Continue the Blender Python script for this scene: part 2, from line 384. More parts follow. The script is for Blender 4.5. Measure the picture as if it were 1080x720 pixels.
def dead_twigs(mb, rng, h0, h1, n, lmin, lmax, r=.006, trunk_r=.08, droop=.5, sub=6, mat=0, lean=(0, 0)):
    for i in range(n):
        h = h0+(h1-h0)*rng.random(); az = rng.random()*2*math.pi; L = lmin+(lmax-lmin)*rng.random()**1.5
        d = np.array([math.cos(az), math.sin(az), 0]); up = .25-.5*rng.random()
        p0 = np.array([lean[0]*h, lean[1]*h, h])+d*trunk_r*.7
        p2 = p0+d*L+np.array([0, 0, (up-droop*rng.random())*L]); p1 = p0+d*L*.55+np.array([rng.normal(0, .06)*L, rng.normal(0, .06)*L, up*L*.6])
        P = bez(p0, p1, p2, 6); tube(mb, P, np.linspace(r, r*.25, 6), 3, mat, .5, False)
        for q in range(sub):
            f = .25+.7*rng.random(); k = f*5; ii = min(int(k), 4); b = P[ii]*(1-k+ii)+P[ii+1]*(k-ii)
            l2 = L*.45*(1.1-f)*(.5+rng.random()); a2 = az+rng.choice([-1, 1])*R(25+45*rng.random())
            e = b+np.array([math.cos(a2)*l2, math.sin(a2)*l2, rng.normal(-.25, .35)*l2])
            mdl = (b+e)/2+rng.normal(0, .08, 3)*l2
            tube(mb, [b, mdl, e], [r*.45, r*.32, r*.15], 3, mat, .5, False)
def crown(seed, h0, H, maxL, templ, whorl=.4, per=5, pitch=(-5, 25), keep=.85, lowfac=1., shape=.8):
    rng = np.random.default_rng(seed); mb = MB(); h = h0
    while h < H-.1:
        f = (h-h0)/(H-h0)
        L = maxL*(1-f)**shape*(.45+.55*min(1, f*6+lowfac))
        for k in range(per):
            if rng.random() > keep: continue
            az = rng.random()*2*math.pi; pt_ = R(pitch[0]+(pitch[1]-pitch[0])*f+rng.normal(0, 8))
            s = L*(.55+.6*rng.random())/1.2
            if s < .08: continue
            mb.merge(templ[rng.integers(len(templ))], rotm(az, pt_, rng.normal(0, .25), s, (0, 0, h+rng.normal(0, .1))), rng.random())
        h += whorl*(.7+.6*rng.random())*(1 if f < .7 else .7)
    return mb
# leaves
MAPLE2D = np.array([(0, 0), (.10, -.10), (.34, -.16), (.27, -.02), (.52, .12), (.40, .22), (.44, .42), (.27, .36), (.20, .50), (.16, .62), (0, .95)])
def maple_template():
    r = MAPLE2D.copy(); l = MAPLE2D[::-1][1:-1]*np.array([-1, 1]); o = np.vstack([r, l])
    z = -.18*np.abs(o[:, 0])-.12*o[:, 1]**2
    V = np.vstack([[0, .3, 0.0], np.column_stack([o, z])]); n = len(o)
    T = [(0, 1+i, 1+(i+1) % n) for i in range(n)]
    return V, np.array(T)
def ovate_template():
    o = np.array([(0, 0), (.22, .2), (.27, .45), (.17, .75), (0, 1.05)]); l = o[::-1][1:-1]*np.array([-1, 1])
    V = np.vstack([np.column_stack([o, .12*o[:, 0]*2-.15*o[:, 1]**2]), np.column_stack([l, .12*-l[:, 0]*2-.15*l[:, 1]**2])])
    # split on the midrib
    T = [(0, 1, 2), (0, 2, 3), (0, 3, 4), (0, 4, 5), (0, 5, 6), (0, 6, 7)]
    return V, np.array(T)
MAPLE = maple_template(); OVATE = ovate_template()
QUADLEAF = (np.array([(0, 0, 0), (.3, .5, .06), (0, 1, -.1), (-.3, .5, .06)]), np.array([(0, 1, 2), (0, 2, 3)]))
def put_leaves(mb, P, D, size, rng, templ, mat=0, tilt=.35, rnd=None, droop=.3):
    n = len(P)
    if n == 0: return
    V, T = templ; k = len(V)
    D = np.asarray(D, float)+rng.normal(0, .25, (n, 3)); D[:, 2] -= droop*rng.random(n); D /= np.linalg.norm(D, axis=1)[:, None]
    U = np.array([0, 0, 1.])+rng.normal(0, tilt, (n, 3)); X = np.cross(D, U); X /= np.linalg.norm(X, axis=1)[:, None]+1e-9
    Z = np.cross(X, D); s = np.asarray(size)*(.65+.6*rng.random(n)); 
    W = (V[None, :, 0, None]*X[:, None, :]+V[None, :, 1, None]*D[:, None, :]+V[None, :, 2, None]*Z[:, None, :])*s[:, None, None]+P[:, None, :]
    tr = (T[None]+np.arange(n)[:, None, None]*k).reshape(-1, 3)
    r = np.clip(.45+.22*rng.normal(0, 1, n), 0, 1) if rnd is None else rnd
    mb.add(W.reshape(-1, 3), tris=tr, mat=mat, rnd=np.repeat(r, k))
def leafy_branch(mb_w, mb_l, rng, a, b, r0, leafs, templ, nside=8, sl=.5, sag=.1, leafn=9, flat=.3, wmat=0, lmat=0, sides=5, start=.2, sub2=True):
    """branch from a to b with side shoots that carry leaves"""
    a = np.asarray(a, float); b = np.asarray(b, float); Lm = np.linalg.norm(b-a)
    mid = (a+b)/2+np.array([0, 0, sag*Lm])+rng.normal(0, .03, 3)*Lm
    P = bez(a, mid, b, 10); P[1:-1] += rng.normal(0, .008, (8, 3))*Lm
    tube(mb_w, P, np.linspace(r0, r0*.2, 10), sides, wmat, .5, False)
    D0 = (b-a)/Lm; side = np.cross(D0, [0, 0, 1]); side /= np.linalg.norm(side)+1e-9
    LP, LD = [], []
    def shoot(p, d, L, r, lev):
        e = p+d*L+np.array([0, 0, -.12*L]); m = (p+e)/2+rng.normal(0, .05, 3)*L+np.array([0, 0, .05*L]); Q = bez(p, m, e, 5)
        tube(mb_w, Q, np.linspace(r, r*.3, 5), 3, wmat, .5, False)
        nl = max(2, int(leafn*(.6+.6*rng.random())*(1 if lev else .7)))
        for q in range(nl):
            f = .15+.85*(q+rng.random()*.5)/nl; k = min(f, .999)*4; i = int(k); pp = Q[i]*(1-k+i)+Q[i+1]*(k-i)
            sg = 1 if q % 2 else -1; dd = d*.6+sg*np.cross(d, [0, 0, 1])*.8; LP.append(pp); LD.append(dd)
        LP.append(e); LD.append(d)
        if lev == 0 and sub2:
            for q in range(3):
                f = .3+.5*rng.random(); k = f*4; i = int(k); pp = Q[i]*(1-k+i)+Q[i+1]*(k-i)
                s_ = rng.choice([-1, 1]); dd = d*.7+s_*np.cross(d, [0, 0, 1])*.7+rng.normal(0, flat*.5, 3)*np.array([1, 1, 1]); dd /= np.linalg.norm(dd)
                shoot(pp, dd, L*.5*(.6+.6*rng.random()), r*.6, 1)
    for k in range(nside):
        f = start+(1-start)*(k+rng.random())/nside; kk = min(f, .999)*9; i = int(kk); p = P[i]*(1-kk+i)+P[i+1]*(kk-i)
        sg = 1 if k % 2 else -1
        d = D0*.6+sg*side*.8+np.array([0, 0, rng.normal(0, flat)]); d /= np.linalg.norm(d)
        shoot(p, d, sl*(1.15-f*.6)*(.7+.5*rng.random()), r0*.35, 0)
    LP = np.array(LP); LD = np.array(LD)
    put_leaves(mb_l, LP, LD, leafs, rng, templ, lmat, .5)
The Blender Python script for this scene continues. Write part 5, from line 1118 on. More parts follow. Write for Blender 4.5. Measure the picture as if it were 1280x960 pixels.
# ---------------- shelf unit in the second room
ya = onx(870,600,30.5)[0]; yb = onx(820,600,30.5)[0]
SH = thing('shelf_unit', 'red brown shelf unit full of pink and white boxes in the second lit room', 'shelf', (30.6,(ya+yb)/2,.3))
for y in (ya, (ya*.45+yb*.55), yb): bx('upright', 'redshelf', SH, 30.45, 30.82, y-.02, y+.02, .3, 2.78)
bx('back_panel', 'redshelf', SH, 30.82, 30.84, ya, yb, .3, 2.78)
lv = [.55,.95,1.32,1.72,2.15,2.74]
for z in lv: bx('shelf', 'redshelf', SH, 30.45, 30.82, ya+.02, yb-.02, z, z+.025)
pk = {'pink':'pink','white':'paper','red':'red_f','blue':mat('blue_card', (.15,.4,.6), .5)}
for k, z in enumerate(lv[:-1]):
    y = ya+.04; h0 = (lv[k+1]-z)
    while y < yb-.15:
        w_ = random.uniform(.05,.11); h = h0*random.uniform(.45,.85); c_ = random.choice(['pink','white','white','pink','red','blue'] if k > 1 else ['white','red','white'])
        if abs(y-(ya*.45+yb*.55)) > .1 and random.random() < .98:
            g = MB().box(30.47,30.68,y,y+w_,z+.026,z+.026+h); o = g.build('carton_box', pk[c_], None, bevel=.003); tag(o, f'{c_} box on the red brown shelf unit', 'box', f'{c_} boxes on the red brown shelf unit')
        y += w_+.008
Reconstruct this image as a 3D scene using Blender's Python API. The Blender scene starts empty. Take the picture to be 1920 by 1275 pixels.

- - - -

| REQUEST |
Search the lines for the word "pixels" and report how many contain it, by number only.

| FULL SOLUTION |
3